Although freshman year was an adjustment period, especially as Stray acclimated himself to his new surroundings, he immediately impressed the staff. He recalls one day after practice a Real coach approached him and asked if he’d considered playing in college, which came as a shock.

“I was like, ‘That’s four years away. I haven’t really thought about it,’” Stray said. “And they were like, ‘I think you should, because college coaches are starting to contact us about you already.”

UCLA, Stanford, Cal and Louisville were the first to ante up during Stray’s sophomore season. Maryland, Virginia and others then came calling before his junior year, following Stray’s inclusion on the U-17 national team.

It was on said national team that Stray met future Terps Paul Bin and Diego Silva, setting the stage for the Californian’s matriculation to College Park.

But before Stray arrives at Maryland, he wants to continue establishing himself with the national team, which he’s been on for one-and-a-half years, and helping lead Real Salt Lake.

“I would say mostly I’m a dominant player in the air and good in one-on-one battles.

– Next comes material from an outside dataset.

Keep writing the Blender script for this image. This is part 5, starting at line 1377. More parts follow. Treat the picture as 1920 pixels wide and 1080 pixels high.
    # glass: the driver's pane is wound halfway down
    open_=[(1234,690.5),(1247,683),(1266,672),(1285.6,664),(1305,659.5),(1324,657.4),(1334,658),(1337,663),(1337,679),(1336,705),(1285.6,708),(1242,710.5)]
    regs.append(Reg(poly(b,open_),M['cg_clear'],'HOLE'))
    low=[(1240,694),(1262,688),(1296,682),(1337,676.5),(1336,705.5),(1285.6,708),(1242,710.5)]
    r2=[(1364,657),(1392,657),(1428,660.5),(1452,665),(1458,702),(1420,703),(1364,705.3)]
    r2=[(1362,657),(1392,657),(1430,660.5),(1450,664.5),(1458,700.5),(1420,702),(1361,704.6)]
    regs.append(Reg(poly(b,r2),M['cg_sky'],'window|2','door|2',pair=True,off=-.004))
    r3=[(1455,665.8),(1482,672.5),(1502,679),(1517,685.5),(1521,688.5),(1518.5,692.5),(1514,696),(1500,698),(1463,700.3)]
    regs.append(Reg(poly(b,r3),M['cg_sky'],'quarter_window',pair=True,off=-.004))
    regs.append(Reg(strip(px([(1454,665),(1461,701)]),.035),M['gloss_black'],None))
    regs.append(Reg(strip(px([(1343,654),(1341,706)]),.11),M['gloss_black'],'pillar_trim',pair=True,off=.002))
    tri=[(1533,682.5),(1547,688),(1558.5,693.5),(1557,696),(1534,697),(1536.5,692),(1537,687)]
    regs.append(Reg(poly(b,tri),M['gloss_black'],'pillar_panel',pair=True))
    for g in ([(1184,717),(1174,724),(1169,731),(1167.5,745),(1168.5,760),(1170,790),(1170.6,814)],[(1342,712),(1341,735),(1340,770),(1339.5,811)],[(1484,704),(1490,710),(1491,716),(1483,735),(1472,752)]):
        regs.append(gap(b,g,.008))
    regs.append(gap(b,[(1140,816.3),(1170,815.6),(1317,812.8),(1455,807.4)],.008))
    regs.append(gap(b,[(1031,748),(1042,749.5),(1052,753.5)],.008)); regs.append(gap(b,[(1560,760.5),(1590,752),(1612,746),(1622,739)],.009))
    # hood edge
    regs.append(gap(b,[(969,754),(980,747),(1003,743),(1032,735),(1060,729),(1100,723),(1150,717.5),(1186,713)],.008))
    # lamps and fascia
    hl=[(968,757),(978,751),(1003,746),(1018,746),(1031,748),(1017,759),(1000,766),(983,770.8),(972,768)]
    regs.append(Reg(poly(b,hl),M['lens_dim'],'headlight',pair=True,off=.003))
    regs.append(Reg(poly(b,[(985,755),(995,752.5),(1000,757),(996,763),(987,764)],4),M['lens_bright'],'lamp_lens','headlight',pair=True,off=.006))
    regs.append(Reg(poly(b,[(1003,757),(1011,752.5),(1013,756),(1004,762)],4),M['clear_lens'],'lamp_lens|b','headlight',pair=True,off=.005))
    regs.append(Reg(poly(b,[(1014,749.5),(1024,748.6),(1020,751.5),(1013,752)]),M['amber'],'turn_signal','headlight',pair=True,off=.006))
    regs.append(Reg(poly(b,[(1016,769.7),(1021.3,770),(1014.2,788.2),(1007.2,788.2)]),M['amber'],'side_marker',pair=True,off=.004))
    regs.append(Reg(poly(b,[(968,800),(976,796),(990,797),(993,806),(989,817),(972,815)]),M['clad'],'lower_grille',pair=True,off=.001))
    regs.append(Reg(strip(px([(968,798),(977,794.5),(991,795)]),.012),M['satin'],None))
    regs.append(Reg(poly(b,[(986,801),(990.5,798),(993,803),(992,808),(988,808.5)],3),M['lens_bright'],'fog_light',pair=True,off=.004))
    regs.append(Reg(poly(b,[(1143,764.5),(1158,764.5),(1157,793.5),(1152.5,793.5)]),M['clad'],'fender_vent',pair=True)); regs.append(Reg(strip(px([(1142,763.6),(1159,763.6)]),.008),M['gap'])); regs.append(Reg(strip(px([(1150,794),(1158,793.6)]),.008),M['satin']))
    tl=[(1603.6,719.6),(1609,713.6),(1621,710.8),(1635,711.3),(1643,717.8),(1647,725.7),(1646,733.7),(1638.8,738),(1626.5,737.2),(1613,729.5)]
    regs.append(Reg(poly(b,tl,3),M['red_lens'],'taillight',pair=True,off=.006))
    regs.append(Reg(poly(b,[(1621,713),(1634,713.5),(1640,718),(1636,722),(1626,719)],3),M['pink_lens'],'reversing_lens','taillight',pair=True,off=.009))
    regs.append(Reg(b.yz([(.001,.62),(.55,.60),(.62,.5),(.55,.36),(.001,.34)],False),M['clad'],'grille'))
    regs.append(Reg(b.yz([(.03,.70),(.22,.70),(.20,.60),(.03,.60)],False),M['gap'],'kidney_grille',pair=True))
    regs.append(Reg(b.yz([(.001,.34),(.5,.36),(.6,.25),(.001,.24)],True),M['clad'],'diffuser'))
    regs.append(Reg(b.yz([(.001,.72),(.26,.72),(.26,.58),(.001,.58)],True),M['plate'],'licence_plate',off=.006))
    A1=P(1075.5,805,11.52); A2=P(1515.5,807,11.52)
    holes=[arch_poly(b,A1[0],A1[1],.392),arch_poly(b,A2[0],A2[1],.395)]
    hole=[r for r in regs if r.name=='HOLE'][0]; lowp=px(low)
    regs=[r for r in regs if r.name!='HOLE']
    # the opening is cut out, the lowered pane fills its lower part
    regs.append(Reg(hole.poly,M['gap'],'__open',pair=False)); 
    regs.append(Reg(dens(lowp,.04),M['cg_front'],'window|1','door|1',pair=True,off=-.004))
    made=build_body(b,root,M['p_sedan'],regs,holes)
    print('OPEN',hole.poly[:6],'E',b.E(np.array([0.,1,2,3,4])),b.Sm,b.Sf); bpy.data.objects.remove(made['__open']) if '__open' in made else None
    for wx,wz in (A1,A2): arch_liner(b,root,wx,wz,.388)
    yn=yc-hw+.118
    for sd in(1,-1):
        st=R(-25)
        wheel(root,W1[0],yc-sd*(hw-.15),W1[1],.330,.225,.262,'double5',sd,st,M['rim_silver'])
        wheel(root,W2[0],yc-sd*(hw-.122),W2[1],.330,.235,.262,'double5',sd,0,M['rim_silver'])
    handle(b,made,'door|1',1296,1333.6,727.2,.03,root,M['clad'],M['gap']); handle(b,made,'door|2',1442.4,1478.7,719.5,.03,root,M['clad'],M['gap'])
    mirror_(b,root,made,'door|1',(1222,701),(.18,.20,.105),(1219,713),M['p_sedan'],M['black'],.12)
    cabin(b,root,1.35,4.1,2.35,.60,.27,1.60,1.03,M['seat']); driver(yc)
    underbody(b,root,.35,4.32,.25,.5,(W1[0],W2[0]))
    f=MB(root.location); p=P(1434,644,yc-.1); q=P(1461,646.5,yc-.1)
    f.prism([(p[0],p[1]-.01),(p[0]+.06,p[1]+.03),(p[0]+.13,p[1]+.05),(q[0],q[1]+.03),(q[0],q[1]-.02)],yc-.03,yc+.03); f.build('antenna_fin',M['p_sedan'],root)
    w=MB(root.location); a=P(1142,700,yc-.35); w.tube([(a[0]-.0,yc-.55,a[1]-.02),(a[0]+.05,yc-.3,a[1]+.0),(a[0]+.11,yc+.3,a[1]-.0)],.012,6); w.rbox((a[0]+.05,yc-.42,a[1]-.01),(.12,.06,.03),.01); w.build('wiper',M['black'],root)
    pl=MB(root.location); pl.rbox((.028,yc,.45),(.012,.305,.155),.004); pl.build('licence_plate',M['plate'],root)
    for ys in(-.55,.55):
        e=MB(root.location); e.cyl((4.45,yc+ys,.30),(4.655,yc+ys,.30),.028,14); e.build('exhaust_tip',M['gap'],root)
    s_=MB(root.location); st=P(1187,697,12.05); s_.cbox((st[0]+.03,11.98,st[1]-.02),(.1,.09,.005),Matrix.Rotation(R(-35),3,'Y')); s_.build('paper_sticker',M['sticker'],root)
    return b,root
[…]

Speed, that’s probably the best attribute to my game, though,” Stray said. “But I need to get better technically and being more aware on the field. You always have to work on the technical parts of your game because the margin of error is so small at the next level.”

Stray said he'd love to play professionally one day, perhaps in Holland where he visited several years ago with Sosa. Of course, he's seeking a College Cup at Maryland during his tenure in College Park too.

“I want to do my best to win a championship for however long I’m there,” Stray said. “But the goal has always been to play professionally, whether it takes one year in college or four. I know that Coach Sasho and Coach Brian are going to push me and have me ready, though, and I’m really excited to get out there.”